§ **What you have to do**:
From the first line of the data below, copy each line up to the one containing "from mathutils import Vector, Matrix", and include that line too.
---- Source material
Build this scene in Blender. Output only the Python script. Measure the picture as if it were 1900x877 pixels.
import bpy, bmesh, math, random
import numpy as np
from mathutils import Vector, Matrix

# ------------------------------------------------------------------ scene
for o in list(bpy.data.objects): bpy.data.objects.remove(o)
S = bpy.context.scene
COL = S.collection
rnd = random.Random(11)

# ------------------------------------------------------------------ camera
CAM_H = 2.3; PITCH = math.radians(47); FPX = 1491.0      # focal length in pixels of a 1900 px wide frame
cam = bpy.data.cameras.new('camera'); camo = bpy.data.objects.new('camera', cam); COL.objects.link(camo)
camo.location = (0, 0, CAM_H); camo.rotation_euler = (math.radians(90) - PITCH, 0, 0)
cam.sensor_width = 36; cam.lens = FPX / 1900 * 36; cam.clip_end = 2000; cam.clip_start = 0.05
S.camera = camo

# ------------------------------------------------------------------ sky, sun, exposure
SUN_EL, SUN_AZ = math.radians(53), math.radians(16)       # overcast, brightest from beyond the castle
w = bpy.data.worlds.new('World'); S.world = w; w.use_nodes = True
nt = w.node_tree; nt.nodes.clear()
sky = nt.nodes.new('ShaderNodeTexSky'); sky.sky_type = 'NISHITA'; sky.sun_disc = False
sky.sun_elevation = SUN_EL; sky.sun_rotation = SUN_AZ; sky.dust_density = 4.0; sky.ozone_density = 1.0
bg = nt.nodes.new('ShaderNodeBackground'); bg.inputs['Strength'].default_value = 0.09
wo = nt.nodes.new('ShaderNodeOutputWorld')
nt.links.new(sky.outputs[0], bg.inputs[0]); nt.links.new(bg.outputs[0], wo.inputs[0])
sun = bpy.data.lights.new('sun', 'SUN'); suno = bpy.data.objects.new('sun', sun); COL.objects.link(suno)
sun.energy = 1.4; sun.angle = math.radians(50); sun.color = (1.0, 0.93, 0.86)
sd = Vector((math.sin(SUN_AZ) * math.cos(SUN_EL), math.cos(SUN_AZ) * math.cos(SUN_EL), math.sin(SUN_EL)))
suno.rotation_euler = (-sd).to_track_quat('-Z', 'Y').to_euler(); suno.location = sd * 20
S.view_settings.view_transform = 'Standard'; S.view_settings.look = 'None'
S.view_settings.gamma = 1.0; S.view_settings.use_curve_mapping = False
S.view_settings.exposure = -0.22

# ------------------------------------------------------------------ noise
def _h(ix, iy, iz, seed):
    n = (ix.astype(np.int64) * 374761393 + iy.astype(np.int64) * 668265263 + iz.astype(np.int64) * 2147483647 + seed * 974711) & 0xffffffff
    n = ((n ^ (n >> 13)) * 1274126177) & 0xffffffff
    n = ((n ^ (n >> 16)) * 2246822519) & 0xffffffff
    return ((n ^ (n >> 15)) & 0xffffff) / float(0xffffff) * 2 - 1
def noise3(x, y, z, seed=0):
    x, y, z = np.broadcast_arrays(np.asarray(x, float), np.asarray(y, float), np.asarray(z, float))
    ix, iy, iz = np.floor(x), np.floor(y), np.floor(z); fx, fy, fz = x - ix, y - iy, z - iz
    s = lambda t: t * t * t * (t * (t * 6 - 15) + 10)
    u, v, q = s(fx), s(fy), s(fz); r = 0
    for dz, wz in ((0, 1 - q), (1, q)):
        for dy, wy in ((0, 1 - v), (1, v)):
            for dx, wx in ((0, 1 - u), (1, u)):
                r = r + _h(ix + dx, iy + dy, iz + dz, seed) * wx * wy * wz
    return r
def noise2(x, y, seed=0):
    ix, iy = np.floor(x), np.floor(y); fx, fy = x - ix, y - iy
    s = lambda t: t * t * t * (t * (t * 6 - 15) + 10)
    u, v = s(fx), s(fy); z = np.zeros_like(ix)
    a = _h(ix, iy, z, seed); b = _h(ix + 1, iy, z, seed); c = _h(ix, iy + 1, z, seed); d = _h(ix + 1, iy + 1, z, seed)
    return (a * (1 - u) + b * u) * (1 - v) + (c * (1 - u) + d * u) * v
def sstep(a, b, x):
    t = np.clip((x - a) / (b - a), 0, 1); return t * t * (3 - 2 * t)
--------
§ **Task solution**:
Build this scene in Blender. Output only the Python script. Measure the picture as if it were 1900x877 pixels.
import bpy, bmesh, math, random
import numpy as np
from mathutils import Vector, Matrix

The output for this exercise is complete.